DMB: ...and we construct these into objects with their various attributes,
one of which might be "red" or any other ready-made name. The phenomenal
reality or experience as such is the source of all the names and labels and
thought categories. It all begins with experience. In the MOQ, that's where
reality starts and all the so called "things" and their attributes are
carved out of that primary empirical reality. That's where we get cut or
burned, see red or blue, eat carrots or peas. We are talking about an
expanded empiricism. There is nothing unrealistic about it. In that sense,
it is a kind of realism. But it's not a metaphysics of substance. It's not
physicalism or idealism. It's radical empiricism. Here's how Williams
explains the experience of color and its relation to concepts.

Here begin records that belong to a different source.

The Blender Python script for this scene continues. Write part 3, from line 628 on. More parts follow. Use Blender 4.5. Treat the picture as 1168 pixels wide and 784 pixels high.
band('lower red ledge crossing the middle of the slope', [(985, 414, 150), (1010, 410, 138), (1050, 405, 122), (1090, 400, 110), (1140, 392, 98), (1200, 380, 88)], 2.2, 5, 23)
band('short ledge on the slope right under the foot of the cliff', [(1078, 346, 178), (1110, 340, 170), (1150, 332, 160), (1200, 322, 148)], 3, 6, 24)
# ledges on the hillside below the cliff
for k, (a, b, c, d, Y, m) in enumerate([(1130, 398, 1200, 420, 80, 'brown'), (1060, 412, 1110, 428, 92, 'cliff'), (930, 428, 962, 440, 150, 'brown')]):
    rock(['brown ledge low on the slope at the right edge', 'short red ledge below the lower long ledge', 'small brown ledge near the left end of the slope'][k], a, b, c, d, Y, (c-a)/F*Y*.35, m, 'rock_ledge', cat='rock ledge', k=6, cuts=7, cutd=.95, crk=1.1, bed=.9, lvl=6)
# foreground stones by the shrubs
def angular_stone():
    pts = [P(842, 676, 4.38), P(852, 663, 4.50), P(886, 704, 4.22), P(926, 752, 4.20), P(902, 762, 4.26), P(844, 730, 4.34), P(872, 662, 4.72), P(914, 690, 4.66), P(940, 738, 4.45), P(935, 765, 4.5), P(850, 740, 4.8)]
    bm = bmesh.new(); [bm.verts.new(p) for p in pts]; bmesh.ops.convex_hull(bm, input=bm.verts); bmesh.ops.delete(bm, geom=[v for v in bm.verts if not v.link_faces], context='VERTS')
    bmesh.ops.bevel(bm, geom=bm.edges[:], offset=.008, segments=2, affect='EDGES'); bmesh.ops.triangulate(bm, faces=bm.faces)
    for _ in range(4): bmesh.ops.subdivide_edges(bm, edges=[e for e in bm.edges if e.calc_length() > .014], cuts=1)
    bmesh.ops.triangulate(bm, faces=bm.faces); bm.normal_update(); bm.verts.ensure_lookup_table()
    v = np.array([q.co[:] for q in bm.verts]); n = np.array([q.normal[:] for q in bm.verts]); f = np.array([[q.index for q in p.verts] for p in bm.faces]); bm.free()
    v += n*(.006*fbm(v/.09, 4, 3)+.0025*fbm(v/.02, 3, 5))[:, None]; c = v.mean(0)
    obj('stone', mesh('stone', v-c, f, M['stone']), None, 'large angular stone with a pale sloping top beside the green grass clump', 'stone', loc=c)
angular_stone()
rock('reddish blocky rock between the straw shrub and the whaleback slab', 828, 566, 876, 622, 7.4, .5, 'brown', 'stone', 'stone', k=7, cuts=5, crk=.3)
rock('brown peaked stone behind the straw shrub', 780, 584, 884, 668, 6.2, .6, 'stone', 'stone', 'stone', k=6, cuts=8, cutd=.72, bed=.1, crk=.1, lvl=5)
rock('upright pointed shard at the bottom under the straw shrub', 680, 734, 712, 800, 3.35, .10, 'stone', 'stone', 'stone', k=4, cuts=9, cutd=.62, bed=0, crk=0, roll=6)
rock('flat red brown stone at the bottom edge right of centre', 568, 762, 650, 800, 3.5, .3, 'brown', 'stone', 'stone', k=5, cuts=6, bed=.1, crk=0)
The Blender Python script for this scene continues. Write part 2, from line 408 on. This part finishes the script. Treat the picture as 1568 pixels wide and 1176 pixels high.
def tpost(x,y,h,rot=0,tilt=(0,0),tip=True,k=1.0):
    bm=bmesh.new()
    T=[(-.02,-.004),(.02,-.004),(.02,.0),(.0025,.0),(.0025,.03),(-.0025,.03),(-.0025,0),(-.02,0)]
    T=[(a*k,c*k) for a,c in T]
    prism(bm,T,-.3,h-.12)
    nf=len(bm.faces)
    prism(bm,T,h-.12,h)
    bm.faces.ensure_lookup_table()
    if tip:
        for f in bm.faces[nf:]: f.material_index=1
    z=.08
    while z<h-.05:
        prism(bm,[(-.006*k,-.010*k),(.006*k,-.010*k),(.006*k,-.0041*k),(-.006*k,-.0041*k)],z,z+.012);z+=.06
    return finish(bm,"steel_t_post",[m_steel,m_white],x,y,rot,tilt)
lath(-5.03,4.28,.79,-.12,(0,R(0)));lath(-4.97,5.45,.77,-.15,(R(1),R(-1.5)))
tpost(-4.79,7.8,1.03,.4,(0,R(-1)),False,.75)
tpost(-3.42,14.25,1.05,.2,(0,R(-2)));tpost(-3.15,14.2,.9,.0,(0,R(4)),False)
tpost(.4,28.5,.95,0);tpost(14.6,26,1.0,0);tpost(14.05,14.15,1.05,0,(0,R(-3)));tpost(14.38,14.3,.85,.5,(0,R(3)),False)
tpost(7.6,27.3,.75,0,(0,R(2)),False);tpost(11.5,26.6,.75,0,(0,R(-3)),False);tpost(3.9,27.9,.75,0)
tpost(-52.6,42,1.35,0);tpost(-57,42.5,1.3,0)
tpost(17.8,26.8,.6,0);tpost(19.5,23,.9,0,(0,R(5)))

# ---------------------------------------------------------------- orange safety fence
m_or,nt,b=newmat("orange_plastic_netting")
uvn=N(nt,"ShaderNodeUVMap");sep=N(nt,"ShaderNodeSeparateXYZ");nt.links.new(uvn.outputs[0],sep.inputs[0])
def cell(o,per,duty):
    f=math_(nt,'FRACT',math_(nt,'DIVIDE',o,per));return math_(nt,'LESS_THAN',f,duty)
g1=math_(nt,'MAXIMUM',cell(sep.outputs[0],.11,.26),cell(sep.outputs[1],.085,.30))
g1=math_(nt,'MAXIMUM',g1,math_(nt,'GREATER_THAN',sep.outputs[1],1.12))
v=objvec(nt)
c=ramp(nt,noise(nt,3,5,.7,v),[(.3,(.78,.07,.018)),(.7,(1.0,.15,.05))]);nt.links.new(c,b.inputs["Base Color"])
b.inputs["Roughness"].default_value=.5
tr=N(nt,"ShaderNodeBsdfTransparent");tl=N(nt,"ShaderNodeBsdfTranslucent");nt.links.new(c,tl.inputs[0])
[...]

DM: Well maybe we agree, DQ is full of red, blue, foods, shapes, etc, well
that's what I mean by pre-conceptual patterns, if this is where you suggest
we put pre-conceptual patterns then I think that works OK for me.



"In order to understand what is being said here, one should try and imagine
all things, objects of experience and oneself, the one who is experiencing,
as just a flow of perceptions. We do not know that there is something "out
there". We have only experiences of colours, shapes, tactile data, and so
on. We also don't know that we ourselves are anything than a further series
of experiences. Taken together, there is only an EVER-CHANGING FLOW of
perceptions (vijnaptimatra)... Due to our beginningless ignorance we
construct these perceptions into enduring subjects and objects confronting
each other. This is irrational, things are not really like that, and it
leads to suffering and frustration. The constructed objects are the
conceptualised aspect. The flow of perceptions which forms the basis for our
mistaken constructions is the dependent aspect." (Paul Williams, "Mahayana
Buddhism", Routledge, 1989, p.83/84).